Required work » Beginning with the first line below, please repeat the material exactly, ending with the line that includes "tag(mk('crumpled_wrapper', bm, M['bag'], angle=15), 'small".

----- Supplied information

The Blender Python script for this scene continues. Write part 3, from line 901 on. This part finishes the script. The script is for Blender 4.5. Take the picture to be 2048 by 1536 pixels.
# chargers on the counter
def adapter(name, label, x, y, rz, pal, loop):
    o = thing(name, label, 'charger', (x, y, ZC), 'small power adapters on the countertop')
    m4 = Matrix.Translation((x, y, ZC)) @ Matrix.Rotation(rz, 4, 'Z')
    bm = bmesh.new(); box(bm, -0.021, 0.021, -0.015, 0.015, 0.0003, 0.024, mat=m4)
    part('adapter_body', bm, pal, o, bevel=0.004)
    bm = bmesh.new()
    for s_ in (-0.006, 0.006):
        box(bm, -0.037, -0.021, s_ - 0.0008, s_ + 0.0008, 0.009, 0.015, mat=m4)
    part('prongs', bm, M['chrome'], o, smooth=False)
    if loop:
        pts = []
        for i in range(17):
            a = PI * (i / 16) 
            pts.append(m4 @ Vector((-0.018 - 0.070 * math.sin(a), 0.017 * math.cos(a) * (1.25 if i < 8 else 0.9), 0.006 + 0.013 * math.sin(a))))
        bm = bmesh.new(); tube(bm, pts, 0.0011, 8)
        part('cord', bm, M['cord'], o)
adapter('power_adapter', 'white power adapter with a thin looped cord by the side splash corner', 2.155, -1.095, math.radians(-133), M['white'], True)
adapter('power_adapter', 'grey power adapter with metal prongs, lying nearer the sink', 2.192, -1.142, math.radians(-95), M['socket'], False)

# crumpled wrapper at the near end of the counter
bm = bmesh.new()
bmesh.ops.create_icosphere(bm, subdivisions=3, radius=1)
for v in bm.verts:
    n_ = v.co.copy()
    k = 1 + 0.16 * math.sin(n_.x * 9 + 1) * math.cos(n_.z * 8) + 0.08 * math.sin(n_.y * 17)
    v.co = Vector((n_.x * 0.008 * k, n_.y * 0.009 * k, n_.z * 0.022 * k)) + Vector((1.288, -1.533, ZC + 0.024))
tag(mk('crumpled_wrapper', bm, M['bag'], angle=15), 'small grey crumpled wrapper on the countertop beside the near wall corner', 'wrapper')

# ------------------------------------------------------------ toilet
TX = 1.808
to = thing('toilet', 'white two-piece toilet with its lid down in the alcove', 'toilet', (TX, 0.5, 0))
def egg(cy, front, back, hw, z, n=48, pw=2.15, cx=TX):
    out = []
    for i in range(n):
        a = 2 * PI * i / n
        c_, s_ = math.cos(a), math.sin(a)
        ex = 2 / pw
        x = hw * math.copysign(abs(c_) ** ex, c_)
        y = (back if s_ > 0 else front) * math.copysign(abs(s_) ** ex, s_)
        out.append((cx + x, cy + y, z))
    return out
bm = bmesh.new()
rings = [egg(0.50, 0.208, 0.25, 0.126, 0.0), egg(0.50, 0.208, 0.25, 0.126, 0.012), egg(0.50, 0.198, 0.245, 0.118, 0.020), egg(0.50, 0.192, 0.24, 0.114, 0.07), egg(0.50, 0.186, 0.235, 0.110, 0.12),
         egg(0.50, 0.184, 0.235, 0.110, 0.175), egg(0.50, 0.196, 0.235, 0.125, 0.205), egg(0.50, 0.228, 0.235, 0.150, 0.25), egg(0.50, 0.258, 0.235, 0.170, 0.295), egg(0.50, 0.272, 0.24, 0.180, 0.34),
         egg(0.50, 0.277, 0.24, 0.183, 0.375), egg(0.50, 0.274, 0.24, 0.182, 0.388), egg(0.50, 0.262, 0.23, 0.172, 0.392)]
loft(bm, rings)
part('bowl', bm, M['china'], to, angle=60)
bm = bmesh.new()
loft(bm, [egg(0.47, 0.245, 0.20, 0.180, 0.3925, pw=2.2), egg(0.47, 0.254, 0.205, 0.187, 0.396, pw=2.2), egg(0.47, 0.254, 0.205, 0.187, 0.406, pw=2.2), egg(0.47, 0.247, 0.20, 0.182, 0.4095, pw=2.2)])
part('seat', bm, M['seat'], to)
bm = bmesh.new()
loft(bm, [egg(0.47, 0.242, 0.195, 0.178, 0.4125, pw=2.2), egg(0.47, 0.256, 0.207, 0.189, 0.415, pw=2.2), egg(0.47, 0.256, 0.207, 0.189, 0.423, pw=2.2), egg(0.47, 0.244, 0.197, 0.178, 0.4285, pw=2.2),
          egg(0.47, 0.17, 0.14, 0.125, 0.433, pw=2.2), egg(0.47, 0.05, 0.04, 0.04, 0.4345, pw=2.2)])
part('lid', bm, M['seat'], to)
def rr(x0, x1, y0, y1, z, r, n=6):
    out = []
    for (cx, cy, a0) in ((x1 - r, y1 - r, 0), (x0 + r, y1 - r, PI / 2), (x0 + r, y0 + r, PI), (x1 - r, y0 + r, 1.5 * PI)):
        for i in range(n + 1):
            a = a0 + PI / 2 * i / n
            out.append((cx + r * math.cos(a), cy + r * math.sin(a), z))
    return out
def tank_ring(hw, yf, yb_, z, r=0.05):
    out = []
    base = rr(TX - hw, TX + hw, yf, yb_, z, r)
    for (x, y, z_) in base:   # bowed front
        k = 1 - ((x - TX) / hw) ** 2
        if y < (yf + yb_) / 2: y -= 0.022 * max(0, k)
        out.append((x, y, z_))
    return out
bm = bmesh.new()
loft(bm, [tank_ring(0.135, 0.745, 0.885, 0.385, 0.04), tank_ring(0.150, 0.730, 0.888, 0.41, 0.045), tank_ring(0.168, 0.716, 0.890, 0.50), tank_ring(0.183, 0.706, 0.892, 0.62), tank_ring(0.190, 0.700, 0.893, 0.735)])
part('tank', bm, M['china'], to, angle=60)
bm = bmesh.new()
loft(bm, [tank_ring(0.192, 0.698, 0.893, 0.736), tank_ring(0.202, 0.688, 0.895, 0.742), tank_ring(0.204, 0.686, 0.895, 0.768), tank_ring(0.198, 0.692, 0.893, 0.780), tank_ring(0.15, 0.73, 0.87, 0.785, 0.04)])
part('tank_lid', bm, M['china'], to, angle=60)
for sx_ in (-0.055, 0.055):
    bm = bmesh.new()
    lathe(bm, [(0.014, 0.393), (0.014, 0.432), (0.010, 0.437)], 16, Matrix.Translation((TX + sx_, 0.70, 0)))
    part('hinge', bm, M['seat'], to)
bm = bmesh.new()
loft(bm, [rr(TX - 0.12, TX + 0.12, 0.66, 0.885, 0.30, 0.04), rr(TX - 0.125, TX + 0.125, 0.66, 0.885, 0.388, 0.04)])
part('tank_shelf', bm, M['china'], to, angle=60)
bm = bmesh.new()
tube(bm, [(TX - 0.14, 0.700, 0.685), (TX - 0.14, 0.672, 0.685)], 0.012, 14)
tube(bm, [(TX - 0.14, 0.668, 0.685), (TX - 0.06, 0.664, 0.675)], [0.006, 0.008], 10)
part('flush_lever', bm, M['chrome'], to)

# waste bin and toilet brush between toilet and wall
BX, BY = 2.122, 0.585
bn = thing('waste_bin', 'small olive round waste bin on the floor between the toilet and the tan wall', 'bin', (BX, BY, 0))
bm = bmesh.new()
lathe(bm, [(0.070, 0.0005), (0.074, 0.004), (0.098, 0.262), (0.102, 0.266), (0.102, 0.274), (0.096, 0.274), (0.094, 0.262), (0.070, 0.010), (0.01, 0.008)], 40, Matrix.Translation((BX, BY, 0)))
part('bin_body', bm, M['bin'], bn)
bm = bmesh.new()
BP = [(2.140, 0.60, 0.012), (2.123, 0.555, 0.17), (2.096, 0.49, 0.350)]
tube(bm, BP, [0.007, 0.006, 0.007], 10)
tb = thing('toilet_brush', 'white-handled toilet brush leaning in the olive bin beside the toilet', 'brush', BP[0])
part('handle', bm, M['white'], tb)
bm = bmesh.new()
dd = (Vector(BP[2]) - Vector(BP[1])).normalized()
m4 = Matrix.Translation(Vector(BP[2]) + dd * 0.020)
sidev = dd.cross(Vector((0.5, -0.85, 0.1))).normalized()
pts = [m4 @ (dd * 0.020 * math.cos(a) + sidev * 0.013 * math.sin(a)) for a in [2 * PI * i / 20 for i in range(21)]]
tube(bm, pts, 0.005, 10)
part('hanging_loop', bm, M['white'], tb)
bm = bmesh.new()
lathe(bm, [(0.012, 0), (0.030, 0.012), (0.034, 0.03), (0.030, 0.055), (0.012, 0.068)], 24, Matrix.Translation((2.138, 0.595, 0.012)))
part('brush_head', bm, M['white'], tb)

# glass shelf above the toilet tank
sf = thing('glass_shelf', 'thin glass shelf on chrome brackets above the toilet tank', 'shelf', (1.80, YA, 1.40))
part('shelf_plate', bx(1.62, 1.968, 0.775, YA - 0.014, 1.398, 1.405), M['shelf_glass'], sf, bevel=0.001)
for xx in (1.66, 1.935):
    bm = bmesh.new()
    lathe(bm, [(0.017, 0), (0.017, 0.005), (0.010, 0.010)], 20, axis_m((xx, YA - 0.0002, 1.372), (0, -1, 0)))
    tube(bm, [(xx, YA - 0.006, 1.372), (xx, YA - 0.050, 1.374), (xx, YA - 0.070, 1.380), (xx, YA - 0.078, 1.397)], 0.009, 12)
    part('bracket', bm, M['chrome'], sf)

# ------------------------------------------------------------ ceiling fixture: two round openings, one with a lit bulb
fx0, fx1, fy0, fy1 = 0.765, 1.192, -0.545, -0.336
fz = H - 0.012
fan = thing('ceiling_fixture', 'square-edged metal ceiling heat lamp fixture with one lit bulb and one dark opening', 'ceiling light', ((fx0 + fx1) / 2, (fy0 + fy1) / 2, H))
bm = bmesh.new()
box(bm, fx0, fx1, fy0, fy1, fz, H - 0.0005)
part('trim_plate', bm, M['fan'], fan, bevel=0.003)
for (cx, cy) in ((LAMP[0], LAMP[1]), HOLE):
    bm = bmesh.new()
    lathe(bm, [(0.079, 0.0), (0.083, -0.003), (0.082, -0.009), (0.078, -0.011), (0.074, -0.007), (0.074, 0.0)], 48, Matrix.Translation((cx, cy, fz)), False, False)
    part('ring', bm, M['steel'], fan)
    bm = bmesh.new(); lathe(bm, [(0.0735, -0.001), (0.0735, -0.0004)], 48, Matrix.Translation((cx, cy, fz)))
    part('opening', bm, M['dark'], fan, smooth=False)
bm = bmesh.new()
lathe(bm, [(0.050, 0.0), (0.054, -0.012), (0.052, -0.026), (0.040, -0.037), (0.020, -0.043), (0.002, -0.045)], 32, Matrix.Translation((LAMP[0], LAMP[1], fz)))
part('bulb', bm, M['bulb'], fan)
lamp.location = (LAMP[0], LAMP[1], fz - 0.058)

----------

Right answer »
The Blender Python script for this scene continues. Write part 3, from line 901 on. This part finishes the script. The script is for Blender 4.5. Take the picture to be 2048 by 1536 pixels.
# chargers on the counter
def adapter(name, label, x, y, rz, pal, loop):
    o = thing(name, label, 'charger', (x, y, ZC), 'small power adapters on the countertop')
    m4 = Matrix.Translation((x, y, ZC)) @ Matrix.Rotation(rz, 4, 'Z')
    bm = bmesh.new(); box(bm, -0.021, 0.021, -0.015, 0.015, 0.0003, 0.024, mat=m4)
    part('adapter_body', bm, pal, o, bevel=0.004)
    bm = bmesh.new()
    for s_ in (-0.006, 0.006):
        box(bm, -0.037, -0.021, s_ - 0.0008, s_ + 0.0008, 0.009, 0.015, mat=m4)
    part('prongs', bm, M['chrome'], o, smooth=False)
    if loop:
        pts = []
        for i in range(17):
            a = PI * (i / 16) 
            pts.append(m4 @ Vector((-0.018 - 0.070 * math.sin(a), 0.017 * math.cos(a) * (1.25 if i < 8 else 0.9), 0.006 + 0.013 * math.sin(a))))
        bm = bmesh.new(); tube(bm, pts, 0.0011, 8)
        part('cord', bm, M['cord'], o)
adapter('power_adapter', 'white power adapter with a thin looped cord by the side splash corner', 2.155, -1.095, math.radians(-133), M['white'], True)
adapter('power_adapter', 'grey power adapter with metal prongs, lying nearer the sink', 2.192, -1.142, math.radians(-95), M['socket'], False)

# crumpled wrapper at the near end of the counter
bm = bmesh.new()
bmesh.ops.create_icosphere(bm, subdivisions=3, radius=1)
for v in bm.verts:
    n_ = v.co.copy()
    k = 1 + 0.16 * math.sin(n_.x * 9 + 1) * math.cos(n_.z * 8) + 0.08 * math.sin(n_.y * 17)
    v.co = Vector((n_.x * 0.008 * k, n_.y * 0.009 * k, n_.z * 0.022 * k)) + Vector((1.288, -1.533, ZC + 0.024))
tag(mk('crumpled_wrapper', bm, M['bag'], angle=15), 'small grey crumpled wrapper on the countertop beside the near wall corner', 'wrapper')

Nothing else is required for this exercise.